• _Exercise aim_
No pictures belong in the copy; return exactly the lines from the one with "Model this scene in Blender with a Python script. The" through the one with "return ((px - 1207)", both ends included, and nothing else.

• _Listing_
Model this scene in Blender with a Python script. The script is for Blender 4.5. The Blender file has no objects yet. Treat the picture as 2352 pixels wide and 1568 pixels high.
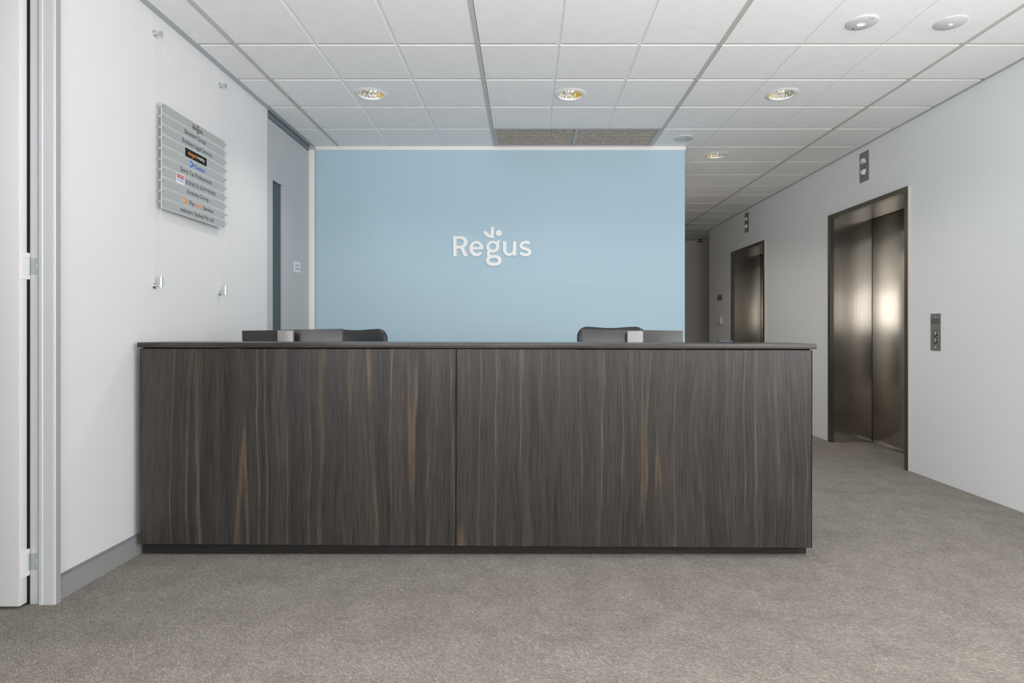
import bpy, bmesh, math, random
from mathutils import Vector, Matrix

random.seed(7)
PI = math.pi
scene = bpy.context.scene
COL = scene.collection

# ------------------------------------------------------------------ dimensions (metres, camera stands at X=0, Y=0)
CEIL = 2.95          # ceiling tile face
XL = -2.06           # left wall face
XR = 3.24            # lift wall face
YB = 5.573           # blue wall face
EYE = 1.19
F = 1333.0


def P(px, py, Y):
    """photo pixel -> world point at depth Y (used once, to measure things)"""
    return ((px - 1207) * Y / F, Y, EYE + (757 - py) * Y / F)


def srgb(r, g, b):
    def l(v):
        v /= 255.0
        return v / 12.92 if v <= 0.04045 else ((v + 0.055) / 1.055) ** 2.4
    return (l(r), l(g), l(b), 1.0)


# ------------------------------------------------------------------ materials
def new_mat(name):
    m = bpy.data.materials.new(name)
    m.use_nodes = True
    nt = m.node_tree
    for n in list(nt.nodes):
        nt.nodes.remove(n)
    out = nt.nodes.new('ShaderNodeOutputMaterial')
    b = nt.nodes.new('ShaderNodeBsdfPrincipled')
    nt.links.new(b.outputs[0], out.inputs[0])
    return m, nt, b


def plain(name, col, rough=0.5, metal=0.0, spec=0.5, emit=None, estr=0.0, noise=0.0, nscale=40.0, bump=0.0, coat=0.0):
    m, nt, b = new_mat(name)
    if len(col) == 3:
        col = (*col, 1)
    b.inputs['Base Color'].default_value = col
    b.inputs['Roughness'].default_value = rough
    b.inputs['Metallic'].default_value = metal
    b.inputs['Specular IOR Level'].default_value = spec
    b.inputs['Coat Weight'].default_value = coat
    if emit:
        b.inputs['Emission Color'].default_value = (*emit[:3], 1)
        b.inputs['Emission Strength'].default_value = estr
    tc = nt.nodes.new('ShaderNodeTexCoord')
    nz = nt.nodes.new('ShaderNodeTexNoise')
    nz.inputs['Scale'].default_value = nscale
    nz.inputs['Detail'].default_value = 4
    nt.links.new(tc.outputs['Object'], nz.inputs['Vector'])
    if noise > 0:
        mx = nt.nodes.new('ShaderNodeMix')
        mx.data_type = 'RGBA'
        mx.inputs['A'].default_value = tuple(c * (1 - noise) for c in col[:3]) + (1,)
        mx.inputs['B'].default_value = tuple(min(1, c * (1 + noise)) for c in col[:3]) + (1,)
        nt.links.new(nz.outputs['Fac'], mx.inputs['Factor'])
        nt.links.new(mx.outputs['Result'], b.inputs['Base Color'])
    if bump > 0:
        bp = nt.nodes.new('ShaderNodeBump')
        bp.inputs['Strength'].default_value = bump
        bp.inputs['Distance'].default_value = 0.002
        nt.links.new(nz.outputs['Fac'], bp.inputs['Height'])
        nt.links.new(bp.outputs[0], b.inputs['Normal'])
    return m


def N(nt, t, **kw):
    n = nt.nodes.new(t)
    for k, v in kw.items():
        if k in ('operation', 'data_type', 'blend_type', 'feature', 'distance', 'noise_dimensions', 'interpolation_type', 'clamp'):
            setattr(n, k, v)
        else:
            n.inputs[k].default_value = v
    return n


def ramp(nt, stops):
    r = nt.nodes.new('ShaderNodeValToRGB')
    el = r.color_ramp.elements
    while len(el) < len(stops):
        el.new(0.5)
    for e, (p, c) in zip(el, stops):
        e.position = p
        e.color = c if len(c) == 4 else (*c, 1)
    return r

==

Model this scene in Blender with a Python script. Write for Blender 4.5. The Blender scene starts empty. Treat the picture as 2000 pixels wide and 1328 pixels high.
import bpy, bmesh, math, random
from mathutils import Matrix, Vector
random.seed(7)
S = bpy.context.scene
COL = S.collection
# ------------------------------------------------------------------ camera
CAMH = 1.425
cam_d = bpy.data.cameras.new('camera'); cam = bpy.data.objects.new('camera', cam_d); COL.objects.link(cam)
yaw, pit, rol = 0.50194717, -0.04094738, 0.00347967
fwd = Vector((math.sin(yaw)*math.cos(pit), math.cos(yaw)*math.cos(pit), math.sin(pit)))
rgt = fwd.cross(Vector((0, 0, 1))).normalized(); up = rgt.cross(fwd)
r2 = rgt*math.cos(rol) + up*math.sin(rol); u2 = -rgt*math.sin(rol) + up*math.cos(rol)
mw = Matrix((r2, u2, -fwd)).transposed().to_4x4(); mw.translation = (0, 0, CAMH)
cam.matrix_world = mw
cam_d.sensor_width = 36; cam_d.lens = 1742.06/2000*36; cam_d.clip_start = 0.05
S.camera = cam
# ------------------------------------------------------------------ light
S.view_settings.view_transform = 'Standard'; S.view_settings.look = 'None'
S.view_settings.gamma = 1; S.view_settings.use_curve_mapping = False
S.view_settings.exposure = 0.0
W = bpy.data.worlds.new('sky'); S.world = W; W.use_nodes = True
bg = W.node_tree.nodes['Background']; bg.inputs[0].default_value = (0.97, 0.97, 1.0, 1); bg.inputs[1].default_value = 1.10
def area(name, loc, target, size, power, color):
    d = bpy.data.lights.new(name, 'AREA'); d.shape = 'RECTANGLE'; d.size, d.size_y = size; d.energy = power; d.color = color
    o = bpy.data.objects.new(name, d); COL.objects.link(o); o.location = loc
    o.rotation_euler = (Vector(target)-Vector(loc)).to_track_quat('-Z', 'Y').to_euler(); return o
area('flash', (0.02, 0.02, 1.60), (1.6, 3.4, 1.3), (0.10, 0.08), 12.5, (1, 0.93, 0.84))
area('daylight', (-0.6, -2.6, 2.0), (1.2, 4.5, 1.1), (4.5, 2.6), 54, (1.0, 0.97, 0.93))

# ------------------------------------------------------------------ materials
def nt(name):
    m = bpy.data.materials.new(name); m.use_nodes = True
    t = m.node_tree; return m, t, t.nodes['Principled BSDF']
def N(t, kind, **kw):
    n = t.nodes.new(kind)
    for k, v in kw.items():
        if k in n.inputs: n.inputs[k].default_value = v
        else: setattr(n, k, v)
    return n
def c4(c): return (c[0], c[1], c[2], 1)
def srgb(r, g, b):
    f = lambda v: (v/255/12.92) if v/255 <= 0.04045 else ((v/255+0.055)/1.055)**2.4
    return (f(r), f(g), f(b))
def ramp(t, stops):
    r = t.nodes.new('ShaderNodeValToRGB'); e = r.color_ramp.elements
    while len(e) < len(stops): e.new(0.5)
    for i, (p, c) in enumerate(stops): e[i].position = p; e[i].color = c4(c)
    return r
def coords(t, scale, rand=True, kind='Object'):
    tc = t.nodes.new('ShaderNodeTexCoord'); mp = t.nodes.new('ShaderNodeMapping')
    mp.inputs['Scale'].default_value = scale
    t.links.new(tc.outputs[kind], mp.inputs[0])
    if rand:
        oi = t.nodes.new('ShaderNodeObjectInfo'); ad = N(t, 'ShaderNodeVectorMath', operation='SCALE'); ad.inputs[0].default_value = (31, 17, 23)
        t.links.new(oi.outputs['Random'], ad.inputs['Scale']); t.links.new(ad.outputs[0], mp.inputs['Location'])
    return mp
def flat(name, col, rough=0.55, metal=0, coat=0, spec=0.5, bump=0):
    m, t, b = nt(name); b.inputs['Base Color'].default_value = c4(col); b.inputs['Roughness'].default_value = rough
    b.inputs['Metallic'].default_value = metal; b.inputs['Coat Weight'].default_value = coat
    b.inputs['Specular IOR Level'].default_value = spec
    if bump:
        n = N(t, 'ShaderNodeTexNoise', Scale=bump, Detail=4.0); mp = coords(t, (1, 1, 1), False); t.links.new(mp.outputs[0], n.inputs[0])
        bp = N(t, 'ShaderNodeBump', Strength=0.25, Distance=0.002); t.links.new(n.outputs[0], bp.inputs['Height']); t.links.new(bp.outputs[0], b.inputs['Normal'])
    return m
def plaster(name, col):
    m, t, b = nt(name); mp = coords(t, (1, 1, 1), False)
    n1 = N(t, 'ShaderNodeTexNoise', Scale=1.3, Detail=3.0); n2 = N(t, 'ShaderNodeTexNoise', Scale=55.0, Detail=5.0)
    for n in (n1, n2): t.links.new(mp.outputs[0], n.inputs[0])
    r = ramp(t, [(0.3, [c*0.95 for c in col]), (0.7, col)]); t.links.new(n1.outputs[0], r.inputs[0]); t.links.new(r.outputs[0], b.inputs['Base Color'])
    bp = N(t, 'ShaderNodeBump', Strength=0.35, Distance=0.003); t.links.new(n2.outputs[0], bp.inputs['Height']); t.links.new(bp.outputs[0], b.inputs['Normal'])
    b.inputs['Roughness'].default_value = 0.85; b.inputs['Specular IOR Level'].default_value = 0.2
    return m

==

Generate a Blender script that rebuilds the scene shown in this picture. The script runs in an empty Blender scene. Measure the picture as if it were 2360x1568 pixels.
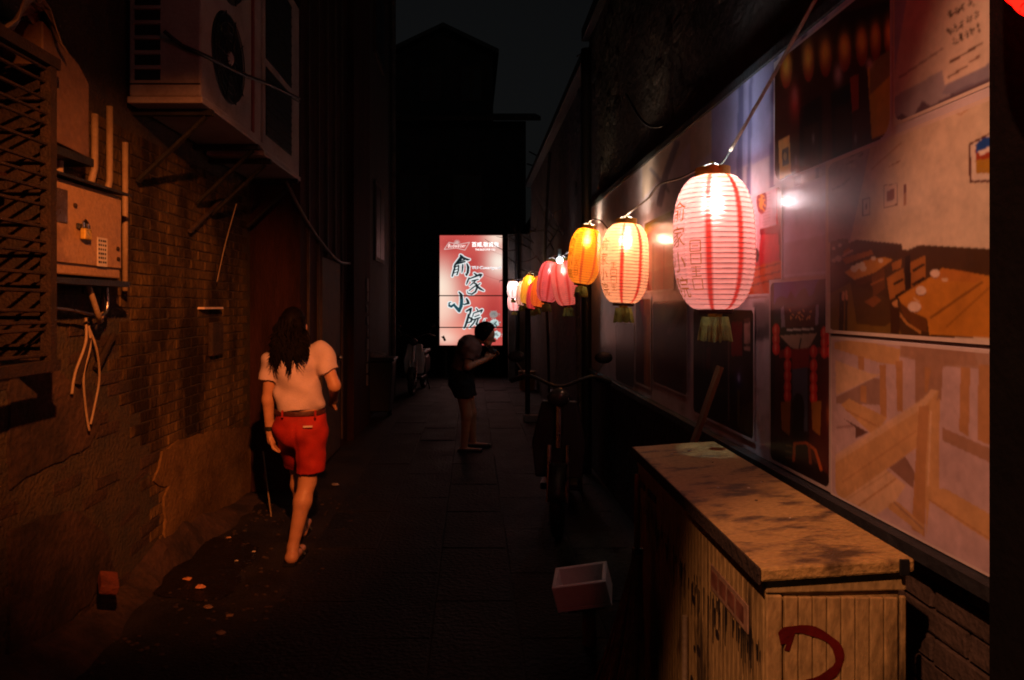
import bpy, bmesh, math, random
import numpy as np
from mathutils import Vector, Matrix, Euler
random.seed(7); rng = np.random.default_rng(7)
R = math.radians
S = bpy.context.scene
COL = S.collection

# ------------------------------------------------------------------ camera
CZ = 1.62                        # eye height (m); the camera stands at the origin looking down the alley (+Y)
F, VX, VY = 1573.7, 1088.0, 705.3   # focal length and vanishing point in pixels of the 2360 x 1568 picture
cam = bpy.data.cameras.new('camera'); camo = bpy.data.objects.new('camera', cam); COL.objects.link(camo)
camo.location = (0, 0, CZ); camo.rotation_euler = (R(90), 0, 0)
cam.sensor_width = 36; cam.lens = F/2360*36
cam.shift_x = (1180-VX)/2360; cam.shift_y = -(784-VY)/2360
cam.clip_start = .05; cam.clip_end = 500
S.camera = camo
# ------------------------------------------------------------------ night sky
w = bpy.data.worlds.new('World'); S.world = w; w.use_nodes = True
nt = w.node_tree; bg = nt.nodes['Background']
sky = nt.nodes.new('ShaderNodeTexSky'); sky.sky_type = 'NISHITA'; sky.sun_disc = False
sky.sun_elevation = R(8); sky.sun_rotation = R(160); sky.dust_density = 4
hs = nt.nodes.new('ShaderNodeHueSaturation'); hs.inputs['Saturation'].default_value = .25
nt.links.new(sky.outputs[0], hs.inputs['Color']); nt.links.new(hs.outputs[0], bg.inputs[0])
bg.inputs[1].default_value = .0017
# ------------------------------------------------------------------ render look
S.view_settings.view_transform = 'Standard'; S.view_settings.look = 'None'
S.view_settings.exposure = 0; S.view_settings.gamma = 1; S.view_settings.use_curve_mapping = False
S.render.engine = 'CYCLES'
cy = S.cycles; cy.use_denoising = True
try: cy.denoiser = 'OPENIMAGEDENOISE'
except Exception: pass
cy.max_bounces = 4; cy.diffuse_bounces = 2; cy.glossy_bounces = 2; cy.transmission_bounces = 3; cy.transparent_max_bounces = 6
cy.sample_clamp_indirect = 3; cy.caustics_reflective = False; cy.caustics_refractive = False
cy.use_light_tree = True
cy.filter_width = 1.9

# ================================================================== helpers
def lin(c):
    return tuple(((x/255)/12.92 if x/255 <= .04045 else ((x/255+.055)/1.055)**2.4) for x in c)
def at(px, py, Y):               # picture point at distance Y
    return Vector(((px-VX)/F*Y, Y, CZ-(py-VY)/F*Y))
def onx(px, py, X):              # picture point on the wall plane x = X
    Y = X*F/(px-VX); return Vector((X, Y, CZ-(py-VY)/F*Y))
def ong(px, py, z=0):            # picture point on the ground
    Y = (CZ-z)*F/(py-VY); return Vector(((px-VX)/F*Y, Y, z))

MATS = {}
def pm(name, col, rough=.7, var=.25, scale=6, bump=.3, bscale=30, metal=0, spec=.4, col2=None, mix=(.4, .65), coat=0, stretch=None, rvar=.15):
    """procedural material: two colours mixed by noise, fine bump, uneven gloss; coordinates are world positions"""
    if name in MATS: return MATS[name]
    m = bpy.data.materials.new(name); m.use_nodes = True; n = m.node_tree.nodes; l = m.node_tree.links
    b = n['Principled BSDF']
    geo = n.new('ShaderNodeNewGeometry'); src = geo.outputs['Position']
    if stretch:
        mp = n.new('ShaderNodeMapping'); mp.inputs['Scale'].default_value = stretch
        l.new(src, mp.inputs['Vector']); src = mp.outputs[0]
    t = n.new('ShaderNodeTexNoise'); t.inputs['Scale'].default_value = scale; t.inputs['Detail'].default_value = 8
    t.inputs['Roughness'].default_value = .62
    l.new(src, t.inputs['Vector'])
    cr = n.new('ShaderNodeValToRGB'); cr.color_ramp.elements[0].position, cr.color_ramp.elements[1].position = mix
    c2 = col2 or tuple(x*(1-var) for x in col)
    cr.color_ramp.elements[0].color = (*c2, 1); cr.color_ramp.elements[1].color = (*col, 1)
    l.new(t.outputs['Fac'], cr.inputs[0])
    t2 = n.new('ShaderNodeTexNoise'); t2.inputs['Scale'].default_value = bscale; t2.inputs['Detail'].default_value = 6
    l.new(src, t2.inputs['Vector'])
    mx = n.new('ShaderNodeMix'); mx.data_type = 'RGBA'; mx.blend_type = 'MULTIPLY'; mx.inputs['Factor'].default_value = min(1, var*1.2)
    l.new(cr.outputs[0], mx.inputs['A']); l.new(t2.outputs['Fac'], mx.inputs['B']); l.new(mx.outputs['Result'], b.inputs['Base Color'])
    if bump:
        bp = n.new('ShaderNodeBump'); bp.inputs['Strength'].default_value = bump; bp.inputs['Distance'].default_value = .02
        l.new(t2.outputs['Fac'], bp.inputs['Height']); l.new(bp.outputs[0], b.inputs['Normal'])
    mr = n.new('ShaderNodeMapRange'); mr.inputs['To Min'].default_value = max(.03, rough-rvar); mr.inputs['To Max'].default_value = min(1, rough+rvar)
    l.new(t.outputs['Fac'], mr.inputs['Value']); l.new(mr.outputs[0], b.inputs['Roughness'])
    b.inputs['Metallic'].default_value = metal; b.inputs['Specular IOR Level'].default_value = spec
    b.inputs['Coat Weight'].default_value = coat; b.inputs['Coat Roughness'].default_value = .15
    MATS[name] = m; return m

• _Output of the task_
Model this scene in Blender with a Python script. The script is for Blender 4.5. The Blender file has no objects yet. Treat the picture as 2352 pixels wide and 1568 pixels high.
import bpy, bmesh, math, random
from mathutils import Vector, Matrix

random.seed(7)
PI = math.pi
scene = bpy.context.scene
COL = scene.collection

# ------------------------------------------------------------------ dimensions (metres, camera stands at X=0, Y=0)
CEIL = 2.95          # ceiling tile face
XL = -2.06           # left wall face
XR = 3.24            # lift wall face
YB = 5.573           # blue wall face
EYE = 1.19
F = 1333.0


def P(px, py, Y):
    """photo pixel -> world point at depth Y (used once, to measure things)"""
    return ((px - 1207) * Y / F, Y, EYE + (757 - py) * Y / F)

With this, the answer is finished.